**GOAL**
Among the records that follow, find the line with "SOFFIT = mat('brown_soffit', (.055, .045, .04), .8, var=.2)" and the line with "WINGL = glass_mat('shop_glass', (.55, .60, .58), 1.3, .01, .06)". Set down those lines and all lines between them exactly, without adding anything.

**DATASET RECORDS**
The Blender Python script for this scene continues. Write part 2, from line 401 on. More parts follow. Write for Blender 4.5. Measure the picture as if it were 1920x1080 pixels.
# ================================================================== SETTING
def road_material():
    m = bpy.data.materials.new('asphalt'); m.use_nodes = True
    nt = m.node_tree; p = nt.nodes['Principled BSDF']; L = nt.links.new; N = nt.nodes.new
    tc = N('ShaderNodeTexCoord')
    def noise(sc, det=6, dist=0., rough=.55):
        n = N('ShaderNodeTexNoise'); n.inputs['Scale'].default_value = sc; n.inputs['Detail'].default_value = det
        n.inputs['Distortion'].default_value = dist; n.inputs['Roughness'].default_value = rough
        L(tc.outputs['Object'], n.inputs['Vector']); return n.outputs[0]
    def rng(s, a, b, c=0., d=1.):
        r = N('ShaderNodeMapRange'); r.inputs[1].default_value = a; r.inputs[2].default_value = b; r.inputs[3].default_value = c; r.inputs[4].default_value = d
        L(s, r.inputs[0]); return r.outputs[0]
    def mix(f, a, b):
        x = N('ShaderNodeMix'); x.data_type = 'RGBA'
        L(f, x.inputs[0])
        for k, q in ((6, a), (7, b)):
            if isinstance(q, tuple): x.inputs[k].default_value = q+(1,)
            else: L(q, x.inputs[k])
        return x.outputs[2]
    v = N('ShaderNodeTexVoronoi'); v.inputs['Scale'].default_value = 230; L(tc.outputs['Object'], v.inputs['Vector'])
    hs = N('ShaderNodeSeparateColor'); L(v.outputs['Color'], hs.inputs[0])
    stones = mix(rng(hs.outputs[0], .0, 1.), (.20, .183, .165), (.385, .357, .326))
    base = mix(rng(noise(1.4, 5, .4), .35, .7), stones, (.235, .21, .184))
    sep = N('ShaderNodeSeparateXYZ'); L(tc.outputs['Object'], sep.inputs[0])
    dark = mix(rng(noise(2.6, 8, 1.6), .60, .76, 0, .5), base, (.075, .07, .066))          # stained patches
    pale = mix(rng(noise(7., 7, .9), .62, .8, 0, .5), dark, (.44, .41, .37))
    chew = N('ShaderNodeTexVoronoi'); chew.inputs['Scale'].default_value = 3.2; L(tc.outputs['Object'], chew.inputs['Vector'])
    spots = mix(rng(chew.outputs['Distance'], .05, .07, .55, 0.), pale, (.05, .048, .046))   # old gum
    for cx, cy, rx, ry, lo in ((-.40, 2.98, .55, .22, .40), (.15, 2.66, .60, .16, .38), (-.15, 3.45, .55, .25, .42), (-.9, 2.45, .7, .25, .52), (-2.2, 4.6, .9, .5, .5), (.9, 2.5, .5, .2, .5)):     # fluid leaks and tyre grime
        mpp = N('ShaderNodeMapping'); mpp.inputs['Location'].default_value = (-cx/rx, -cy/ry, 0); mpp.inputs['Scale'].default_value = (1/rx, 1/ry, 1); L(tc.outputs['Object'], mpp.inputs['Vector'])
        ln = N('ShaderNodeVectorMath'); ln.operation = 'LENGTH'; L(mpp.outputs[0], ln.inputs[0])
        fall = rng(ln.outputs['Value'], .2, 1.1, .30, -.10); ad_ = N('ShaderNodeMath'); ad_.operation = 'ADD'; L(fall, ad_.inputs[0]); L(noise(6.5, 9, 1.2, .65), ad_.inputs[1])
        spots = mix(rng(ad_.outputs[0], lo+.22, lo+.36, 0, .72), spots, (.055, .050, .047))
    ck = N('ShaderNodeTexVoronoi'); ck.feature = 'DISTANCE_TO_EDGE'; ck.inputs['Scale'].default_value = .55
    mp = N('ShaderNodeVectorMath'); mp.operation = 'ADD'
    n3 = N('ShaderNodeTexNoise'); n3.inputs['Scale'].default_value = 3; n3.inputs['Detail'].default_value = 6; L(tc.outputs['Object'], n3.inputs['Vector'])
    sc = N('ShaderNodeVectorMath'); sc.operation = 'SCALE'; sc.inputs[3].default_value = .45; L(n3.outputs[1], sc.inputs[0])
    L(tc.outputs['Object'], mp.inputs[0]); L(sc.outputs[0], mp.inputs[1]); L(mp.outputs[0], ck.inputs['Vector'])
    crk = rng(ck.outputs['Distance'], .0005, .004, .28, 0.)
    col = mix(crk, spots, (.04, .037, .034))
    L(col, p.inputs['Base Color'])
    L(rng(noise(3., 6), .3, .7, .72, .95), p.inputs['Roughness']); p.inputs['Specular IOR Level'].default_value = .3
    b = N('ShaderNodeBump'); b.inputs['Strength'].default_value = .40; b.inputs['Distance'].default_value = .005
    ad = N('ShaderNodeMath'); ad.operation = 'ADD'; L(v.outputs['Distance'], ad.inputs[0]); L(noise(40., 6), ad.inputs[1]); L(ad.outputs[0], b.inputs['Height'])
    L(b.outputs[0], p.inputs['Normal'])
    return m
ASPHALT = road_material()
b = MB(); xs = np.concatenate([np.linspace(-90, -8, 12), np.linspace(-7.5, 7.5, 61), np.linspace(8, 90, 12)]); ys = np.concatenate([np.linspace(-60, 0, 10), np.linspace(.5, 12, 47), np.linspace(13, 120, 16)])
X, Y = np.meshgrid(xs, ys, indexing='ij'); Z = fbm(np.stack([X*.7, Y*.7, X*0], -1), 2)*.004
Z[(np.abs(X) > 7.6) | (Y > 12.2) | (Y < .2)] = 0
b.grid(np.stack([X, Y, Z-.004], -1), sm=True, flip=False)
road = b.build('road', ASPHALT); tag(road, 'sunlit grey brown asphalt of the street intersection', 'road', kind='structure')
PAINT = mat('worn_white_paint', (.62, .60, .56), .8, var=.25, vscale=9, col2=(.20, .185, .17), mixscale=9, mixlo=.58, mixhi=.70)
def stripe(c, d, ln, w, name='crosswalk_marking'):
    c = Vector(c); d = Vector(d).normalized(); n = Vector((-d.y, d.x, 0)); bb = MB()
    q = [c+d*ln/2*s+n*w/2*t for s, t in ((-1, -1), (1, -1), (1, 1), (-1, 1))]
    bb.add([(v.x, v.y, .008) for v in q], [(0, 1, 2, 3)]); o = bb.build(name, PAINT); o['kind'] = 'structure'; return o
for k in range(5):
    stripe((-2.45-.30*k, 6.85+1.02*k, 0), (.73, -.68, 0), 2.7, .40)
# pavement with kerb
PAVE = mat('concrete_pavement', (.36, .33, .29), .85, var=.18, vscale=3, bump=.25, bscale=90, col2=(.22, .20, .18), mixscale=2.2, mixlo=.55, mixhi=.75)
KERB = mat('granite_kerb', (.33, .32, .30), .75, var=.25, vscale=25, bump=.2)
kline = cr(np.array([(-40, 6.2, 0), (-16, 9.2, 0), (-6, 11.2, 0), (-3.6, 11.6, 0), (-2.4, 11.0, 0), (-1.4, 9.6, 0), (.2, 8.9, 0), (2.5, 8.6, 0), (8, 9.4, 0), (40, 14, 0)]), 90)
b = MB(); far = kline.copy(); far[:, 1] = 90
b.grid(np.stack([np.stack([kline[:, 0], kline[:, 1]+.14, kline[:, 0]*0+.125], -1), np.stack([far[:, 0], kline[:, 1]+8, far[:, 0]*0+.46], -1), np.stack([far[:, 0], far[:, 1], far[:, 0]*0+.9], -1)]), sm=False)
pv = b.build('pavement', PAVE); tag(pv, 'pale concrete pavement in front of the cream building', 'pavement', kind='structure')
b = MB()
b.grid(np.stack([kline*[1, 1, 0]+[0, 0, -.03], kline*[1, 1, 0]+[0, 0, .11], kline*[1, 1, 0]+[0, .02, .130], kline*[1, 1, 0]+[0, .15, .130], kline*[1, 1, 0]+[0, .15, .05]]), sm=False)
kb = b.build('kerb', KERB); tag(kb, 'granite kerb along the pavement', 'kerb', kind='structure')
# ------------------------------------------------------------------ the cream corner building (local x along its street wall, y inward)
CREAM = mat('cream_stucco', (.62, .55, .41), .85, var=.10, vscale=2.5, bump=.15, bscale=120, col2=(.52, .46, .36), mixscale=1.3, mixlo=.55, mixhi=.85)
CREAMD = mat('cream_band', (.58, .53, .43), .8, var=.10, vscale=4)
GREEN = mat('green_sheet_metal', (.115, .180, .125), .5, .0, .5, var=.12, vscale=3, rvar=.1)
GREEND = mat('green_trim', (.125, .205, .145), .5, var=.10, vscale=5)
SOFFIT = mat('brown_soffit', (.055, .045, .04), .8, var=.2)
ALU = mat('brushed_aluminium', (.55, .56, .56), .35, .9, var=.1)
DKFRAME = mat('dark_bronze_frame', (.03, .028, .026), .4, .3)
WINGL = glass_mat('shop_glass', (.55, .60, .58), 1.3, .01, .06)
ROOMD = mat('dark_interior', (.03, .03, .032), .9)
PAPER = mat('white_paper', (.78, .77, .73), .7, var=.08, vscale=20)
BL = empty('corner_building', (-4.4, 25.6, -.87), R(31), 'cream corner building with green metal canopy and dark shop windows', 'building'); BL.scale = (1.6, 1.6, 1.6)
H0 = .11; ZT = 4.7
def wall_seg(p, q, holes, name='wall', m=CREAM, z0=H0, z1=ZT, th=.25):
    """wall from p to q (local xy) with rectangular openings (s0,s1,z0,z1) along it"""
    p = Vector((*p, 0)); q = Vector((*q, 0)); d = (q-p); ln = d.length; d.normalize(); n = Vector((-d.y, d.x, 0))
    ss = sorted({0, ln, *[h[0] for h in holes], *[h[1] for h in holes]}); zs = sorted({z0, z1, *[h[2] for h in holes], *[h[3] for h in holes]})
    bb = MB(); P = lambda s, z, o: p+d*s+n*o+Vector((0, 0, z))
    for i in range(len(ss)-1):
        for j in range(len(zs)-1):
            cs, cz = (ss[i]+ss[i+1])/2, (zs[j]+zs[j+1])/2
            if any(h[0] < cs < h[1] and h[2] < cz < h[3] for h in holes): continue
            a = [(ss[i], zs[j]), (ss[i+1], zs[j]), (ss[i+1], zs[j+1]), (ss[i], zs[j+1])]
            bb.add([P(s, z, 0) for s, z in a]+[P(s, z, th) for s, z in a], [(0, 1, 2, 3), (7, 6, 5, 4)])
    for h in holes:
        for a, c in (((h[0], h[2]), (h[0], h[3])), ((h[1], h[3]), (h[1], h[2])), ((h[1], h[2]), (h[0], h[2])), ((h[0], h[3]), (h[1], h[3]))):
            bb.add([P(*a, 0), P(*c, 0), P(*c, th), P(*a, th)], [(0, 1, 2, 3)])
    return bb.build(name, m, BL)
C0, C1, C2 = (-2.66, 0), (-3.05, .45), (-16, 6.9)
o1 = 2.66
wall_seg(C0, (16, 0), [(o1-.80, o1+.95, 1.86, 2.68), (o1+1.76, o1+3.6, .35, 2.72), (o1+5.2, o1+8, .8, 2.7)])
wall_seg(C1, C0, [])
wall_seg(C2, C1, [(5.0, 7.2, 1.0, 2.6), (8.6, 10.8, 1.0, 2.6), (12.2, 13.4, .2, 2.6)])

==

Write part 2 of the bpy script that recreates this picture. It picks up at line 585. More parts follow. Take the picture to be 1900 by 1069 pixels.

**RESPONSE FOR THIS EXERCISE**
SOFFIT = mat('brown_soffit', (.055, .045, .04), .8, var=.2)
ALU = mat('brushed_aluminium', (.55, .56, .56), .35, .9, var=.1)
DKFRAME = mat('dark_bronze_frame', (.03, .028, .026), .4, .3)
WINGL = glass_mat('shop_glass', (.55, .60, .58), 1.3, .01, .06)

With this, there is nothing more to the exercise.